Published online by Cambridge University Press: 05 October 2012
Feedback is widely seen in education as crucial for both encouraging and consolidating learning (Anderson, 1982; Brophy, 1981; Vygotsky, 1978), and this significance has also been recognized by those working in the field of second language writing. Its importance is acknowledged in processbased classrooms, where it forms a key element of the students' growing control over composing skills, and by genre-oriented teachers employing scaffolded learning techniques. In fact, over the past 20 years, changes in writing pedagogy and research have transformed feedback practices, with teacher comments often supplemented with peer feedback, writing workshops, conferences, and computer-delivered feedback. Summative feedback, designed to evaluate writing as a product, has generally been replaced by formative feedback that points forward to the student's future writing and the development of his or her writing processes. More widely, there is a growing awareness of the social and political implications of teacher and peer response.

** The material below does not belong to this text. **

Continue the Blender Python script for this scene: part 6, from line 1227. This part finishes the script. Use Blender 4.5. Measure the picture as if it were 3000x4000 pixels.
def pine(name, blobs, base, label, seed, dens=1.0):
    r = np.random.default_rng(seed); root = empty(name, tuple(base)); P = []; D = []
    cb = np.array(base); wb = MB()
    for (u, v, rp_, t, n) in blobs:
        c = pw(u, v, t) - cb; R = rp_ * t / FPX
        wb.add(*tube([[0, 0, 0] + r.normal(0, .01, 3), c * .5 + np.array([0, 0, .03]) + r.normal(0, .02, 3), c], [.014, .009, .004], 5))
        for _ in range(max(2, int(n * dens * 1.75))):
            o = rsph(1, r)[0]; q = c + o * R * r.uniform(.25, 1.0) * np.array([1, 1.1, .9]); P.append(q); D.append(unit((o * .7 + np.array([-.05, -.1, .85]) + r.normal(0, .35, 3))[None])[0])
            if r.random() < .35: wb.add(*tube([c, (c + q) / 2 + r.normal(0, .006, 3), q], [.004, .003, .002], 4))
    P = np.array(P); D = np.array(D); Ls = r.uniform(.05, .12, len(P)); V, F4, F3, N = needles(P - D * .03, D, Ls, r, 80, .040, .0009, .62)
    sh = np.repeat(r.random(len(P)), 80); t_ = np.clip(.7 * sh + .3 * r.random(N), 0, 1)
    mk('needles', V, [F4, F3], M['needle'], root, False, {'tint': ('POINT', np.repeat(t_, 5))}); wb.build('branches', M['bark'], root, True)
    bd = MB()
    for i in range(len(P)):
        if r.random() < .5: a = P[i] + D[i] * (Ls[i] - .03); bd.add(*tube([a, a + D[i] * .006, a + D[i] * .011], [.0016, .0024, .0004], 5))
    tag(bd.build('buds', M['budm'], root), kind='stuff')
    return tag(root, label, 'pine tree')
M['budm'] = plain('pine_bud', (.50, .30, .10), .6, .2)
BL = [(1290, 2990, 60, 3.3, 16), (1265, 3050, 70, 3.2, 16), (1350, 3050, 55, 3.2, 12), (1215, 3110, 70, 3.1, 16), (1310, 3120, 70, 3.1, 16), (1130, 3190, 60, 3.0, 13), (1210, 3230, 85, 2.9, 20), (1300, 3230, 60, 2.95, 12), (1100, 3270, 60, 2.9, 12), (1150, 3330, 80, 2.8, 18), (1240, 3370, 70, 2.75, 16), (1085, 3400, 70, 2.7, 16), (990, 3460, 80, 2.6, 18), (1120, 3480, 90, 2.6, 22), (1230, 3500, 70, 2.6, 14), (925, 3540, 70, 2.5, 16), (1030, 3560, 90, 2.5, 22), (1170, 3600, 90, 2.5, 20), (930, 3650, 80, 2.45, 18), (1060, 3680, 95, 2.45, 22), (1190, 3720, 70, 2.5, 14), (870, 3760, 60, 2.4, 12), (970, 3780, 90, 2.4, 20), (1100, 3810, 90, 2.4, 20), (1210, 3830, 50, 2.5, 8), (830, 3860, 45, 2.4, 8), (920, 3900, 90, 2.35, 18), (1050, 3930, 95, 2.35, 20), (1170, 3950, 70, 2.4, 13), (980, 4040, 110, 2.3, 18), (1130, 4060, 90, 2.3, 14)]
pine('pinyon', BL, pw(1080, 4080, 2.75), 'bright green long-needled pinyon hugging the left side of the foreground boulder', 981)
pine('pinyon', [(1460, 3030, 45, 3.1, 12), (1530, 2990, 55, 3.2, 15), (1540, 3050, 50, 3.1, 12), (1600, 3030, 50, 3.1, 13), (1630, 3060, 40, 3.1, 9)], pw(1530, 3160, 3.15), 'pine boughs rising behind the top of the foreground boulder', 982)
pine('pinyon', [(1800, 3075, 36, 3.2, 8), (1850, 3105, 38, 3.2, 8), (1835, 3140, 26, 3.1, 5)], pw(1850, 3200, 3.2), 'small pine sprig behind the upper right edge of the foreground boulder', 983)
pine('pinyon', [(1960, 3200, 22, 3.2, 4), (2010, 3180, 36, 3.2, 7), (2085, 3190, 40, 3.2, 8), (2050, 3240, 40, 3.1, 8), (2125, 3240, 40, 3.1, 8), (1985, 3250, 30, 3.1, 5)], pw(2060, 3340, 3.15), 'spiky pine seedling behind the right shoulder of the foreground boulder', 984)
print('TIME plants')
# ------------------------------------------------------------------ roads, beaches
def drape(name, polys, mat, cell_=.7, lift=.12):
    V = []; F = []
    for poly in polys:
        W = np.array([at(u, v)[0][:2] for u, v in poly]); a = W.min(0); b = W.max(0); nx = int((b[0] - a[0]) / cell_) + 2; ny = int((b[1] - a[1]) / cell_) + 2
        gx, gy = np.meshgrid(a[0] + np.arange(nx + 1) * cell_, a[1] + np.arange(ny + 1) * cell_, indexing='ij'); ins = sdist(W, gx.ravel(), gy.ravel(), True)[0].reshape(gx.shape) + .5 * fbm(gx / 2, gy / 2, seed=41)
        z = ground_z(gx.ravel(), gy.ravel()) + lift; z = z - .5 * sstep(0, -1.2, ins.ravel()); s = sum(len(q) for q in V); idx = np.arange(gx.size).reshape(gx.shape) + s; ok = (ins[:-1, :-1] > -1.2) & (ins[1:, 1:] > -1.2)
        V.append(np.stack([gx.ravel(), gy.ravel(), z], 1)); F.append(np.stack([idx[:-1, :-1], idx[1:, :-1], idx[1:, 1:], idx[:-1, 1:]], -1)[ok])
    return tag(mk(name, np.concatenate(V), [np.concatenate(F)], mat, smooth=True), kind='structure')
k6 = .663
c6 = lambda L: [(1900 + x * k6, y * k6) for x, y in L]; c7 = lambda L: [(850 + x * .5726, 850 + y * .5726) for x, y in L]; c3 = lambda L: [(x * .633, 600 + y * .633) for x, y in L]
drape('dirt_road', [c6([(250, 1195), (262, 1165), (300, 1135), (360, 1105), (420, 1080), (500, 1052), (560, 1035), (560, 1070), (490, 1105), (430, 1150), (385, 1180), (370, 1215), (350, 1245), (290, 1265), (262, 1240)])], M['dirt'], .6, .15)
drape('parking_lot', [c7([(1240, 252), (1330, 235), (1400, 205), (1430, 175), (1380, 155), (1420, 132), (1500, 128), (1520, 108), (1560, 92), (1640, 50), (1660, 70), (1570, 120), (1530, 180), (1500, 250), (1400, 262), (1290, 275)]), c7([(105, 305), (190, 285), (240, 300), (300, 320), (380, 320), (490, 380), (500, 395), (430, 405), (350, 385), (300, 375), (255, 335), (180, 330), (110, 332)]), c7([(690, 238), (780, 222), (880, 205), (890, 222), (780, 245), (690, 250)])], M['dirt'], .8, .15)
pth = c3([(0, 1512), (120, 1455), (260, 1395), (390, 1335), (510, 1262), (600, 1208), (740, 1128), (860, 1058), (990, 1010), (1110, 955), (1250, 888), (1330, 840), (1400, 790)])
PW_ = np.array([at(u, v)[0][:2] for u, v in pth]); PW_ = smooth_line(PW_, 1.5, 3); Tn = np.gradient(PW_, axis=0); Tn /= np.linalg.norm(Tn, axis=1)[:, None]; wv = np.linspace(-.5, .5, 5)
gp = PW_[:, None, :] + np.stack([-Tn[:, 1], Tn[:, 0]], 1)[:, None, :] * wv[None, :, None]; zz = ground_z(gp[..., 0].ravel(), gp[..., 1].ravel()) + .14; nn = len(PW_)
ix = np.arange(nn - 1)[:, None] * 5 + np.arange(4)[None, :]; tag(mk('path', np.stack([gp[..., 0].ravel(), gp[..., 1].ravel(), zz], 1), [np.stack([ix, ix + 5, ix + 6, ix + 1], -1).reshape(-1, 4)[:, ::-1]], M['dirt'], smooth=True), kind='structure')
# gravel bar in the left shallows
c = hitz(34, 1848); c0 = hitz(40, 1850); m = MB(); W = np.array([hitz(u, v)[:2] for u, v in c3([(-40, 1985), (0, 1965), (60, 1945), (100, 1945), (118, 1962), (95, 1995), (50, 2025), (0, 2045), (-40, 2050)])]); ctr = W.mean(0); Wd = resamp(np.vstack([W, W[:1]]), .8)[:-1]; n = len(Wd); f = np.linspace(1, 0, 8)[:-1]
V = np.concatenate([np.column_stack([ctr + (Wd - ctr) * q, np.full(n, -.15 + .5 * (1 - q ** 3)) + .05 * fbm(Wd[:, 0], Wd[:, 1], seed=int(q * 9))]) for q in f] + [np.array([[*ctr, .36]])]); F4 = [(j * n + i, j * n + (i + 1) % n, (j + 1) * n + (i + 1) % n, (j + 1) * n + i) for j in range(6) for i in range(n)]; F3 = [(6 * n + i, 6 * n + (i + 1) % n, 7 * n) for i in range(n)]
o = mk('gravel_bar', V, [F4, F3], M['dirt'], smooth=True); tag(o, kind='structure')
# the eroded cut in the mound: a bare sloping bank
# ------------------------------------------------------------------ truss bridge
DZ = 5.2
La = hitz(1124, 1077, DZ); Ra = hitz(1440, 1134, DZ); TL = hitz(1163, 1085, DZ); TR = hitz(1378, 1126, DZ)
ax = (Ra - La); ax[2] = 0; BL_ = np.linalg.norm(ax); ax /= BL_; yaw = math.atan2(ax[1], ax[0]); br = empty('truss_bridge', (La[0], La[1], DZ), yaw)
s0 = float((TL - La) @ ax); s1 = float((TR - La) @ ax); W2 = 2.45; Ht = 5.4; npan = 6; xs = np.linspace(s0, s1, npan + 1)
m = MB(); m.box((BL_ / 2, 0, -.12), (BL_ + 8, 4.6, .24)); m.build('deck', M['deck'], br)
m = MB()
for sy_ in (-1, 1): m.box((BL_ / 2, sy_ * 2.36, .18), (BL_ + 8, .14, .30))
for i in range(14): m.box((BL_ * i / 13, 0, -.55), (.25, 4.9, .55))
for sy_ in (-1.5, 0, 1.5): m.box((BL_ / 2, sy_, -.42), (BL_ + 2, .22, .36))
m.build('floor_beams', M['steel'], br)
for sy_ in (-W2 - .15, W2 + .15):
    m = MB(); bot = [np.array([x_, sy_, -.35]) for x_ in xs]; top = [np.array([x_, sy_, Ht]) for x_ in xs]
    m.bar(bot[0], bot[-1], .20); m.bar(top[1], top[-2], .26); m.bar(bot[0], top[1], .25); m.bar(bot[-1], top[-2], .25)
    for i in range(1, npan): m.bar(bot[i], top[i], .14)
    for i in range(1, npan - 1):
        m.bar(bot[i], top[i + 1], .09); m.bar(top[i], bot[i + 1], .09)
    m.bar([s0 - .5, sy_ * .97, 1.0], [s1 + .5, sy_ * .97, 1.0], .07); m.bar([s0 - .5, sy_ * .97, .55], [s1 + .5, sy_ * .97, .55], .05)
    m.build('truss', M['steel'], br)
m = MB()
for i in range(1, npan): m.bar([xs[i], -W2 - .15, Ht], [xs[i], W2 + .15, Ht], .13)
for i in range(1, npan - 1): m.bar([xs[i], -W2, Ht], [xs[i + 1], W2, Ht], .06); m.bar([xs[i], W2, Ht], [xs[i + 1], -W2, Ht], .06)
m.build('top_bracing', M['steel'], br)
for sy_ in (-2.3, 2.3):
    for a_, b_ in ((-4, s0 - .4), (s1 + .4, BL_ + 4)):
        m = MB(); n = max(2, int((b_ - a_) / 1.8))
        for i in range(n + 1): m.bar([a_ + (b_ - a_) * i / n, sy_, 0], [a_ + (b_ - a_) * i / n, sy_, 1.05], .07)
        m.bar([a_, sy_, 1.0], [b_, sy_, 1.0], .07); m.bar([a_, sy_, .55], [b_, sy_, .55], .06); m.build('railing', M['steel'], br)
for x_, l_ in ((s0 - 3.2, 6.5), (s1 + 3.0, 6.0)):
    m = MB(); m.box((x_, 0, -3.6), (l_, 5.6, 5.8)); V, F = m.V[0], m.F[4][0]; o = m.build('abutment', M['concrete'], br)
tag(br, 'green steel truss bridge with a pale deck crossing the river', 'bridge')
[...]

Although feedback is a central aspect of ESL writing programs across the world, the research literature has not been unequivocally positive about its role in instruction, and teachers often have a sense that they are not making use of its full potential. This book addresses this incongruity, and in this introductory chapter we offer an overview of some key issues and preview the book's organization.
Some historical context
The importance of feedback emerged with the development of learnercentered approaches to writing instruction in North American L1 composition classes during the 1970s.